After having left home in 1998, and spent seven years in Rome, two in Dublin and two in London, I finally made it back to my hometown, Sardinia, for quite a long while. This has given me the invaluable chance to spend some quality time with my parents, visit places I had never seen, carry out some research on the fascinating past of my island, meet interesting people, going down Europe's deepest canyon, participate to some of my favourite local festivals such as S'Ardia in Sedilo and the Mamuthones of Mamoiada, enjoy Sardinia's culinary delicacies and listening to my grandmother's extraordinary story of when she and my grandfather left the island to move to France in the late '50s.

Local getting ready for dune driving in Abu Dhabi desert
During the year I spent in Sardinia, I have also travelled to the Middle East, a region that has always captivated me. So far I've only been to the UAE, but I liked it so much that it won't take me long to go back and explore the rest of that charming corner of the planet. My short, yet unforgettable, stay in the Emirates gave me the chance to spark my passion for the desert, not only for the timeless beauty of its endless stretch of sandy dunes, but also because I could better understand the past and the culture of this young nation.

I thoroughly enjoyed dawdling about Dubai and admired its quirky skyline, but have been captured by the characters I met in Abu Dhabi local markets, the typical places where you can genuinely sense a country's identity.

Gordes, Provence
Before leaving Europe, I somehow felt compelled to make another trip within the Old Continent, and this is how, end of Mars, I ended up in the French region of Provence, where my aunt lives. Here I had the unique opportunity to visit the creepiest dolls' house I had ever seen, be able to picture how was the life of the infamous Marquis De Sade after the Catholic Church banned him and his works from public life, wander the streets of a ghost town, and enjoy a photo-trip in Gordes, picturesque village located right on the edge of a cliff.

After all this traveling around, I finally made it to my new hometown, and last July I landed in China. For who's been following my blog, it's not a mystery that the beginning of my stay in Shanghai has been quite a shock and more than once I thought I couldn't make it.

The Great Wall of China
Fortunately, however, my Sardinian roots provided me with a good deal of stubbornness and made me refuse to admit defeat. Now I'm glad I stuck to my original plan, otherwise I wouldn't have visited so many great places such as the Great Wall or picturesque water towns, I wouldn't have met such beautiful people, I wouldn't have had the chance to explore the fascinating culture of ancient China, and especially I would have missed the chance to challenge myself with studying Mandarin, activity with the unique feature of making me realise that the more I learn the less I understand.

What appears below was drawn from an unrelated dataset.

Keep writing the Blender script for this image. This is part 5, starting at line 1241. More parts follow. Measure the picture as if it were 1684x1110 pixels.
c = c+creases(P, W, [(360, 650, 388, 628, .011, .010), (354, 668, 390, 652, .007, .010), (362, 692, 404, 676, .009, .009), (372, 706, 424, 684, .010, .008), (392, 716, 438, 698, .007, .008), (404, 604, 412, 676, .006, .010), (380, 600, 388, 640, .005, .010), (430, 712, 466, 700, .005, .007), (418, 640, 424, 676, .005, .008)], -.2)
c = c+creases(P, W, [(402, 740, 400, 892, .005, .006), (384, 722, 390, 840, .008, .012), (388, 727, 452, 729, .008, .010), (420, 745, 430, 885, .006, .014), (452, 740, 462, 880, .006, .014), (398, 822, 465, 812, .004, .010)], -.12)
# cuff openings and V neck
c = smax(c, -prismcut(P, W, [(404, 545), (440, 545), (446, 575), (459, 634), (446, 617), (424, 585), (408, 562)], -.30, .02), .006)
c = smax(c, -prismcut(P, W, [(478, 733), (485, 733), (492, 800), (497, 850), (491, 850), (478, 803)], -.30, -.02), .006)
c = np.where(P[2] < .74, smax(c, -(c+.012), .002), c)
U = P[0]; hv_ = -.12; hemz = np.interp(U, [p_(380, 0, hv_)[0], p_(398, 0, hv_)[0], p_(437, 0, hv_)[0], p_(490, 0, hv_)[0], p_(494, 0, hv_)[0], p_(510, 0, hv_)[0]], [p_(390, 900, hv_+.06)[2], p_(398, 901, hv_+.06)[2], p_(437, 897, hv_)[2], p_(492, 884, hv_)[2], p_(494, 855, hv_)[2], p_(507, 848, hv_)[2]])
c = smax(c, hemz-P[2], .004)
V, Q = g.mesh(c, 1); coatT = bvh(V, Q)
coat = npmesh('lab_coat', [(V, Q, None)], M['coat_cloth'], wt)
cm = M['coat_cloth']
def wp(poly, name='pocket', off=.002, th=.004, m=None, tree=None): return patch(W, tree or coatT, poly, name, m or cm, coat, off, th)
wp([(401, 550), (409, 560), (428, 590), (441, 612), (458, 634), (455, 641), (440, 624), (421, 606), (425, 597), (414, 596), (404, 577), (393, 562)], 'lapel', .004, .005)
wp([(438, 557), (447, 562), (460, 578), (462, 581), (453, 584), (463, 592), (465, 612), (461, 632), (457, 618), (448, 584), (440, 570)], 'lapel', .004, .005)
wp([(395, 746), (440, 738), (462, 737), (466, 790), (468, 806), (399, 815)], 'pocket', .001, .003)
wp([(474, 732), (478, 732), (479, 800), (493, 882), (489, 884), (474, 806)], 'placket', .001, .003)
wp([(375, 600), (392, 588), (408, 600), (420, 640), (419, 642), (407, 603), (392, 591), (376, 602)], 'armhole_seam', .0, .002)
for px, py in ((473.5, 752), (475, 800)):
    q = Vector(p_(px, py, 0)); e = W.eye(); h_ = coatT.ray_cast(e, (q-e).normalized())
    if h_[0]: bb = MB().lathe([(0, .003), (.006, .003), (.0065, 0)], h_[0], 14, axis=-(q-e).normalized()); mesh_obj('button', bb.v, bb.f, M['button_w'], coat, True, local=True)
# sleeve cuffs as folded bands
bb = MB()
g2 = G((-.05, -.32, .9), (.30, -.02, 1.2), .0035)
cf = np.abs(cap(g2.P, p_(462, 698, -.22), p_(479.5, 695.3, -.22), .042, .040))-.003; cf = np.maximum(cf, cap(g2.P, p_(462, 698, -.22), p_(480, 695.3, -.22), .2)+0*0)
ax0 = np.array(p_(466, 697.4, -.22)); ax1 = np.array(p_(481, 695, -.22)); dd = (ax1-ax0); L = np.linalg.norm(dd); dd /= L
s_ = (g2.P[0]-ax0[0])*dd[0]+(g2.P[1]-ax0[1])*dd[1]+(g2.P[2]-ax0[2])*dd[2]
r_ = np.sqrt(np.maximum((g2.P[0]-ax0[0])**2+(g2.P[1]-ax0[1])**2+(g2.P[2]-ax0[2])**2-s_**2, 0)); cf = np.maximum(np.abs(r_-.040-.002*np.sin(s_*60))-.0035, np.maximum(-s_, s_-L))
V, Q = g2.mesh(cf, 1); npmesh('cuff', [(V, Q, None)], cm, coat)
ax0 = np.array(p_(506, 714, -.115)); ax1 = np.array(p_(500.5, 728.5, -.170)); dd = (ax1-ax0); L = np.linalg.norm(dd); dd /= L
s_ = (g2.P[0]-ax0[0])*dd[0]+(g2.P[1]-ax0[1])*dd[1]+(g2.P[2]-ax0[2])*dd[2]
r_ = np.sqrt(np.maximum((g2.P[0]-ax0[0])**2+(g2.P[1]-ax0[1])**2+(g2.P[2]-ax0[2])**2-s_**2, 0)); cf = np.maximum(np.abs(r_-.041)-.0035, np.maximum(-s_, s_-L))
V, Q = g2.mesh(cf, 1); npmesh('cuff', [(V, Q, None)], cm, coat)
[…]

Despite this barrier and my initial shock, I've been gradually collecting little defining moments in the "Country of the middle", conquests that are contributing in shaping my personality, enriching my life experience and opening my mind to a whole new set of priorities. In a nutshell, I'm applying for a visa extension.

2010 has been exciting and challenging, and I wish 2011 will be as constructive and inspiring. Happy New Year everybody!